The Washington Post op-ed page today has dueling columns on the two presumptive nominees being relentless liars. Kathleen Parker focused on Hillary Clinton, while Ruth Marcus targeted Trump. Parker is winning Wednesday on the newspaper website's "Most Read" meter.
Parker notes readers have sent her a 13-minute YouTube video titled "Hillary Clinton lying for 13 minutes." Let's hope they don't get put in handcuffs like the YouTube filmmaker blamed for the Benghazi terrorist attack. She tiptoes around the L-word: "Hillary Clinton’s vast résumé of, shall we say, inconsistencies, is the dog that caught the car and won’t let go."
There are some old favorites here, starting with the one issue that leftist NPR host Terry Gross hammered Hillary on in 2014 -- the gay agenda. Instead of her usual puff job, Gross asked "ten needling questions," causing Hillary to snap back. Parker focused her column on what our own Rich Noyes discovered in the MRC archive, the "Hillary under fire in Bosnia" myth [at 8:38]:
No news here, just a rehash of history. One Web author who posted the video — sent to me by several readers — insists that it would be impossible to vote for Clinton after viewing the 13-minute montage. This may or may not be true given the alternative, but a refreshed memory does invite fresh consideration of Clinton’s character....For whatever reason, she simply can’t seem to stick to the truth, which, at times, needs neither embellishment nor denial.
A review of her bizarre accounting of landing in Bosnia under sniper fire in 1996 is almost entertaining. Audacious, really. Rather than ducking and dodging across a tarmac where no welcoming committee was present, film footage reminds us that she and daughter Chelsea Clinton calmly walked from the plane, posed for photographs with students there to greet them, and shook hands with a little girl.

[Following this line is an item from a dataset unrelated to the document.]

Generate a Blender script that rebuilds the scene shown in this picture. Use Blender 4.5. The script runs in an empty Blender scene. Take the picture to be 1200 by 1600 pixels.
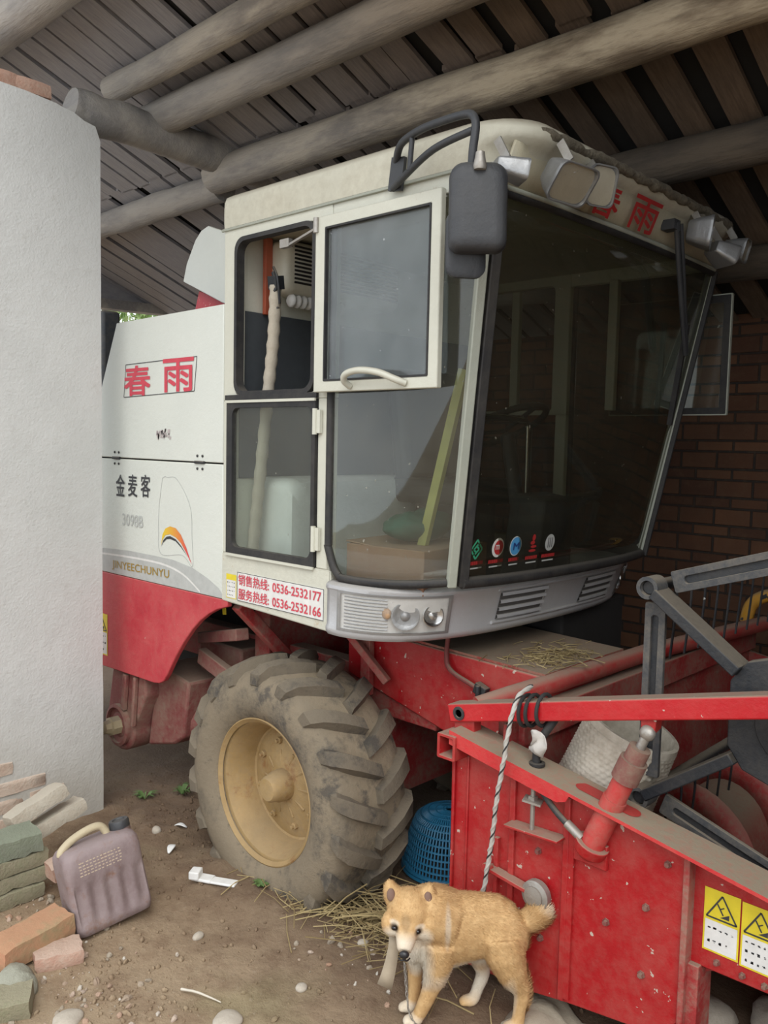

Parker actually condemns both candidates, although she grants Hillary points for intelligence, while Trump is cast as an “evil clown”:
Presumptive nominees Clinton and Trump are equally egregious in their misstatements, if in substantively different ways. Clinton is measured, poised, concentrated and studied when she revises her personal history. Trump just says whatever tiny thought penetrates his prefrontal cortex, where inhibitory functioning is obviously kaput, blurting absurdities and bromides the way pirates toss plastic beads from papier-mâché ships at Mardi Gras.
Lacking a policy record to defend or reverse, Trump gets to gloat and sneer at his female foe. He did reverse himself on his irrelevant position regarding the Iraq War, but the number of real estate developers whose opinions factored into the nation’s military calculation in 2003 was exactly zero. Otherwise, his evil-clown act toward women, minorities, the disabled and others is apparently acceptable to the Republican Party.
Marcus began: "The past few weeks have offered Americans a chilling glimpse of three faces of Donald Trump: the stonewaller, the shape-shifter and the liar."
The shape-shifter part is indisputable: “Trump’s campaign is a vast policy desert, so declaring that the sparse fronds of detail are eminently negotiable erases any confidence that voters know what they are getting. Voting for Trump is like nailing Jell-O to your ballot.”
The stonewaller is a little funny, considering the opponents (and the incumbent). Marcus tiptoed around Obama with this: “Even more worrisome is what this high-handed approach augurs for a Trump presidency: to airily promise transparency while repeatedly failing to deliver. It is an iron law of politics that candidates do not magically become more forthcoming once in office.”
On the "liar" part, Marcus fixated on Trump fussing at reporters as he pretended to be a PR flunkie named "John Miller."
This is a fib, you might argue, so trivial as to be meaningless. Yet a candidate willing to lie about something so small will be a president willing to lie about something big — and this is hardly Trump’s only lie (e.g., thousands of Muslims celebrating in New Jersey on 9/11).
The popular understanding may be that all politicians lie, but there is a difference between the ordinarily distasteful political diet of spin, fudge, evasion and hyperbole and the Trumpian habit of unvarnished, unembarrassed falsehood.
“Who cares?” Trump would breezily assure the horrified Mar-a-Lago house historian after regaling guests with the untrue tale of how Walt Disney himself created the nursery rhyme-themed tiles in his daughter’s room.
Who cares, indeed — an important question for voters. Americans have elected presidents who subsequently lied to them (and, yes, that includes the husband of a current candidate). Knowingly electing one who lies while trying out for the job would be a tragic mistake.
Earth to Ruth: What about the other choice? Doesn't she have a record of "unvarnished, unembarrassed falsehood"? Starting with the Lewinsky affair "won't be proven true"? Unlike Parker, Marcus never mentioned Hillary Clinton in her piece. Her archive page shows a lot of anti-Trump columns, but she hasn't focused on Hillary since a column in March.
In February, she did criticize both Trump and Clinton for a lack of transparency, making the same point (without mentioning Obama) as today: Candidates who resist transparency as contenders will only harden that behavior in office.